Sakhalin Korean family members file for compensation

Posted on : 2012-08-07 14:50 KST Modified on : 2012-08-07 14:50 KST
Relatives caught in Cold War politics were left without South Korean nationality
 Russia
Russia

By Park Tae-woo, staff reporter

Family members of Koreans drafted as laborers on Sakhalin Island during Japanese colonial rule have filed suit against the state to demand compensation.

Meanwhile, a suit was also filed to confirm the citizenship of a child of mobilization victims who lacked nationality due to Soviet-era policy.

MINBYUN, or Lawyers for a Democratic Society, and the public interest lawyers’ group Gong-Gam announced Monday that 37 surviving family members of Sakhalin Koreans had filed suit with Seoul Administrative Court, asking for compensation from the Commission on Verification and Support for the Victims of Forced Mobilization under Japanese Colonialism in Korea.

The individuals in question previously applied to the commission for legal compensation to mobilization victims. But their claims were dismissed, either because they did not possess South Korean nationality or because the victims had died after Sept. 30, 1990.

According to a special law enacted in 2010, compensation is only payable for people who died before 1990, the year diplomatic relations were established between South Korea and the Soviet Union, and non-South Koreans cannot apply. As a result, the victims’ children, who were forced to take Russian citizenship for economic reasons, are not entitled to any benefits.

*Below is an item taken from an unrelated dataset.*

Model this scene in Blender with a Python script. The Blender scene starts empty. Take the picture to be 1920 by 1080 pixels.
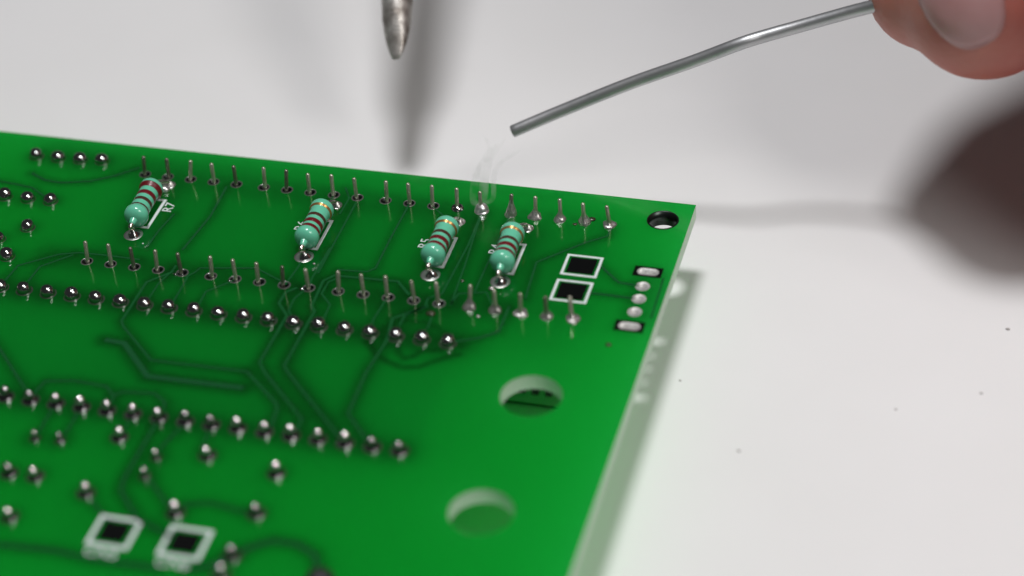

In their complaint, the plaintiffs said, “The inability of Sakhalin Koreans to obtain South Korean citizenship is a matter stemming from Cold War-era diplomatic issues and the evasion of responsibility by the South Korean and Japanese governments, and cannot be passed off as the responsibility of the Sakhalin Koreans themselves.”

They also said it was in violation of constitutionally guaranteed equality to make distinctions in compensation payouts according to citizenship and time of death.

“The special law was based on armchair theories, without any practical consideration of why Sakhalin Koreans could not go home or recover their South Korean nationality,” they said.

“The standards for discrimination are arbitrary and in violation of the obligation to protect citizens overseas and the Constitutional spirit.”

Meanwhile, a 58-year-old identified as Kim filed suit with Seoul Administrative Court to have their nationality recognized. Kim was acting on the wishes of parents who were taken to Sakhalin Island in 1924 through forcible mobilization.

“According to a temporary ordinance for nationality enacted by the South Korean transitional government in 1948, because I was born to parents who became South Korean citizens with the enactment of the National Act, I obtained South Korean citizenship at birth,” Kim said.

The book “The Road Home Is the Road of Life,” a collection of letters by Sakhalin Koreans, includes a passage reading, “If two people were both drafted, the one who has South Korean citizenship gets compensation, while one with this country’s citizenship doesn’t. Does that make any sense? Do they think we’re Russian citizens because that’s what we wanted?”